## What the task asks
Set down exactly the first line of the entries and every line after it, through the line with "scene.cycles.caustics_refractive = False".

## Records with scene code

..............................

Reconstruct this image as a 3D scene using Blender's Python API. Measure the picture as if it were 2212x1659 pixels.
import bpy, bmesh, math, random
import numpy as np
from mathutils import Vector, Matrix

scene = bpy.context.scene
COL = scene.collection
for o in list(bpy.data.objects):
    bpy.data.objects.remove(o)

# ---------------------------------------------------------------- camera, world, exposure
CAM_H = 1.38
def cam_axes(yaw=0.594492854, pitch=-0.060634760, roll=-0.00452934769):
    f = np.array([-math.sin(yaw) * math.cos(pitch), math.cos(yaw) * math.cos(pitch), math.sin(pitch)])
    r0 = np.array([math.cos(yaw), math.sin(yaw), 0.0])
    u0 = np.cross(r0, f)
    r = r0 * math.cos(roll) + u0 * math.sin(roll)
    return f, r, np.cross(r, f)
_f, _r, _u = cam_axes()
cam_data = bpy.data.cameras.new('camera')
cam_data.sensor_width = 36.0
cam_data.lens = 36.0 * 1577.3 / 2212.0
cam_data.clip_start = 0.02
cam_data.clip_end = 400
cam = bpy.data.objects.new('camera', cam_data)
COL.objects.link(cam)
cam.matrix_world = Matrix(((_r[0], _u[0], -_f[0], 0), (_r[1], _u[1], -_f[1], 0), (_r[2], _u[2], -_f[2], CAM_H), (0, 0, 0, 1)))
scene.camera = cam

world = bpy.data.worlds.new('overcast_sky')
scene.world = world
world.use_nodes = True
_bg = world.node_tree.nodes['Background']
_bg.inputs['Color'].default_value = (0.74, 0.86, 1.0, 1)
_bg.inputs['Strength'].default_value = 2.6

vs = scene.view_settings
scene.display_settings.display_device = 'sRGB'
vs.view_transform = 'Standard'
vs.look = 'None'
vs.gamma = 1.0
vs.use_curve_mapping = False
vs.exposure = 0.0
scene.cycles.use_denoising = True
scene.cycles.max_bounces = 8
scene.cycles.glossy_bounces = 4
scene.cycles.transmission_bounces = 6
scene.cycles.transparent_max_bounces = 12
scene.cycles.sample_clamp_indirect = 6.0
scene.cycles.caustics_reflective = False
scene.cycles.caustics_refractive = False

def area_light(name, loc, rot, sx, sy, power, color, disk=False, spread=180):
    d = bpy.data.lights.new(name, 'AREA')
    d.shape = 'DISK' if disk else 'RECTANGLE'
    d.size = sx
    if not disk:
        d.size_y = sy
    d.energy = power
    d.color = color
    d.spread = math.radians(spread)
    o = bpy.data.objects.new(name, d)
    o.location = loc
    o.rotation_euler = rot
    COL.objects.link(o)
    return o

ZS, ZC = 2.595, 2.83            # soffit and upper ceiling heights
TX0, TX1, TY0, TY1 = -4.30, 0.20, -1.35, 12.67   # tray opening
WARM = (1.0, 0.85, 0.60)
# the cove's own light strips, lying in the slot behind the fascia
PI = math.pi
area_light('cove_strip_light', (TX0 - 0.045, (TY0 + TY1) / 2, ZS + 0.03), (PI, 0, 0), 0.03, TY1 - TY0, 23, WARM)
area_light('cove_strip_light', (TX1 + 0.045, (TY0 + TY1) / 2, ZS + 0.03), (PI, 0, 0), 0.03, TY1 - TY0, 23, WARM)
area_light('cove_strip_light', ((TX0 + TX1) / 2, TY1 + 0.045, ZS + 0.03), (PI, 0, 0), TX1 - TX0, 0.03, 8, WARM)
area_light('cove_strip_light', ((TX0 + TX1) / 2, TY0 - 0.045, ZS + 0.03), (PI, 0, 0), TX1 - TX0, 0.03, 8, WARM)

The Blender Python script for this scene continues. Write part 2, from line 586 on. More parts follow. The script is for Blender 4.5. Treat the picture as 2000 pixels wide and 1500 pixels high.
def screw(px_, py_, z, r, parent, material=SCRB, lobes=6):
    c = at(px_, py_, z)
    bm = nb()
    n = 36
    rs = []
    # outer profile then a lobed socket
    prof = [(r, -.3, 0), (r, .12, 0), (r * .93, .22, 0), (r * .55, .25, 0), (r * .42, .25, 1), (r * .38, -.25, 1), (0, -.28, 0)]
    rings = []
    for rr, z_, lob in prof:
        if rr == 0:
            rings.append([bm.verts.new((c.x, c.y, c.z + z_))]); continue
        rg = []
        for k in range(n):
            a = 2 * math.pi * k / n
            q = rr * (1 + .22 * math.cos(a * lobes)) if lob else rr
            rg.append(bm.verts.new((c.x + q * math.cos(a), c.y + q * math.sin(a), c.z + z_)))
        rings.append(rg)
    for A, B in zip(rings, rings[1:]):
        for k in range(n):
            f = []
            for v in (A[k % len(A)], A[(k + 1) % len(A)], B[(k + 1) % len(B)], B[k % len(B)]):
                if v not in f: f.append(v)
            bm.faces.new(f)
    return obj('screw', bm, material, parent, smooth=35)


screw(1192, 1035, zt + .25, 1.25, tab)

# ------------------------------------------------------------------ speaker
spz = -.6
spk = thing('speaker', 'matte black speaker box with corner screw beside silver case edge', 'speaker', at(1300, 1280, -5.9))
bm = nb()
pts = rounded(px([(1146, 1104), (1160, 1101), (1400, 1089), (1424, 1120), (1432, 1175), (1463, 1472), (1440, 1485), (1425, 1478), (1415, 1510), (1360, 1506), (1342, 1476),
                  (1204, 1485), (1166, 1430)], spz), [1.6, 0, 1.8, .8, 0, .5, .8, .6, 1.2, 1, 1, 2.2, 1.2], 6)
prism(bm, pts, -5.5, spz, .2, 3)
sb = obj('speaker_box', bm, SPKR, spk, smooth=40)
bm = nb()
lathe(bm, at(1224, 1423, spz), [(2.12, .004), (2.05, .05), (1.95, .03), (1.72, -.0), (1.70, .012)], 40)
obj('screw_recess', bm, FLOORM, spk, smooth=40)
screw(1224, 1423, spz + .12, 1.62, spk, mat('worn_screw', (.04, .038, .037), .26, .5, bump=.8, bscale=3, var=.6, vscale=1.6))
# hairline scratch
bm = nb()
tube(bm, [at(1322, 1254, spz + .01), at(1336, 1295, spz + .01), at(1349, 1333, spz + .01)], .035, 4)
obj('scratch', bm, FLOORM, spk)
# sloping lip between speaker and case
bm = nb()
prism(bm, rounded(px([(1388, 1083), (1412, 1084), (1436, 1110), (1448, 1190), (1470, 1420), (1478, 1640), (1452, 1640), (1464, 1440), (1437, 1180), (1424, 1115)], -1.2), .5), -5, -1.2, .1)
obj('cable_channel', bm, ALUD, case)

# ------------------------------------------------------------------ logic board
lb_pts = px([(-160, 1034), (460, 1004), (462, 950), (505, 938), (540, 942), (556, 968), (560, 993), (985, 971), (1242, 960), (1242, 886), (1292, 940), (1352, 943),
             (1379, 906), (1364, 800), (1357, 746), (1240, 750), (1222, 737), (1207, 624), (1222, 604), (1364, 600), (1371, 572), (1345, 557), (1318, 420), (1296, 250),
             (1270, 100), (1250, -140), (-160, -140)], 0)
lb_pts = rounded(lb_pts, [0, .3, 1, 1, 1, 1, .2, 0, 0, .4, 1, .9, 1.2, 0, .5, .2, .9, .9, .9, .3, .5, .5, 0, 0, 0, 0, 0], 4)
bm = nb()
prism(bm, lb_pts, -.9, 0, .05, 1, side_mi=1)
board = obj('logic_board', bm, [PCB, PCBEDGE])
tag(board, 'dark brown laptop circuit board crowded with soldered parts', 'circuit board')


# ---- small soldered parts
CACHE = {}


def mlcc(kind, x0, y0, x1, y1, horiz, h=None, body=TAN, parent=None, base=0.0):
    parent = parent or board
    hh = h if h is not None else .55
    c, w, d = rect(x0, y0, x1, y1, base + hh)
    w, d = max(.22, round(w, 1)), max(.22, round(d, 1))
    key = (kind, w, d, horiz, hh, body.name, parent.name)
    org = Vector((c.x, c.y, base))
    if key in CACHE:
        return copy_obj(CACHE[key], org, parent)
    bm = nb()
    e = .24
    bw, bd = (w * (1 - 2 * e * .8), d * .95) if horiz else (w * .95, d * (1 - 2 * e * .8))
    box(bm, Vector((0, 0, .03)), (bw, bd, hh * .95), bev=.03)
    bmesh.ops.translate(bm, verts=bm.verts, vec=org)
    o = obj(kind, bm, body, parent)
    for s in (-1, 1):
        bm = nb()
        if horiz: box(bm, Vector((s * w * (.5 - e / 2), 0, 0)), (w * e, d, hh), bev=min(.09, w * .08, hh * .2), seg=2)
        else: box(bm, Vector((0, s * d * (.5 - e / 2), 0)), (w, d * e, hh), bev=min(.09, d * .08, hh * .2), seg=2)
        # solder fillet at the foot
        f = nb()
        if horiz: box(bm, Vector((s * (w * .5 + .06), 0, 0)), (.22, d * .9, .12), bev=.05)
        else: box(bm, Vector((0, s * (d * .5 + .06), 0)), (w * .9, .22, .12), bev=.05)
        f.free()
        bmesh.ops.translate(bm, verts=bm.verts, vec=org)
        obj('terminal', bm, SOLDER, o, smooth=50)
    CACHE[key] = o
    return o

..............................

## Expected output
Reconstruct this image as a 3D scene using Blender's Python API. Measure the picture as if it were 2212x1659 pixels.
import bpy, bmesh, math, random
import numpy as np
from mathutils import Vector, Matrix

scene = bpy.context.scene
COL = scene.collection
for o in list(bpy.data.objects):
    bpy.data.objects.remove(o)

# ---------------------------------------------------------------- camera, world, exposure
CAM_H = 1.38
def cam_axes(yaw=0.594492854, pitch=-0.060634760, roll=-0.00452934769):
    f = np.array([-math.sin(yaw) * math.cos(pitch), math.cos(yaw) * math.cos(pitch), math.sin(pitch)])
    r0 = np.array([math.cos(yaw), math.sin(yaw), 0.0])
    u0 = np.cross(r0, f)
    r = r0 * math.cos(roll) + u0 * math.sin(roll)
    return f, r, np.cross(r, f)
_f, _r, _u = cam_axes()
cam_data = bpy.data.cameras.new('camera')
cam_data.sensor_width = 36.0
cam_data.lens = 36.0 * 1577.3 / 2212.0
cam_data.clip_start = 0.02
cam_data.clip_end = 400
cam = bpy.data.objects.new('camera', cam_data)
COL.objects.link(cam)
cam.matrix_world = Matrix(((_r[0], _u[0], -_f[0], 0), (_r[1], _u[1], -_f[1], 0), (_r[2], _u[2], -_f[2], CAM_H), (0, 0, 0, 1)))
scene.camera = cam

world = bpy.data.worlds.new('overcast_sky')
scene.world = world
world.use_nodes = True
_bg = world.node_tree.nodes['Background']
_bg.inputs['Color'].default_value = (0.74, 0.86, 1.0, 1)
_bg.inputs['Strength'].default_value = 2.6

vs = scene.view_settings
scene.display_settings.display_device = 'sRGB'
vs.view_transform = 'Standard'
vs.look = 'None'
vs.gamma = 1.0
vs.use_curve_mapping = False
vs.exposure = 0.0
scene.cycles.use_denoising = True
scene.cycles.max_bounces = 8
scene.cycles.glossy_bounces = 4
scene.cycles.transmission_bounces = 6
scene.cycles.transparent_max_bounces = 12
scene.cycles.sample_clamp_indirect = 6.0
scene.cycles.caustics_reflective = False
scene.cycles.caustics_refractive = False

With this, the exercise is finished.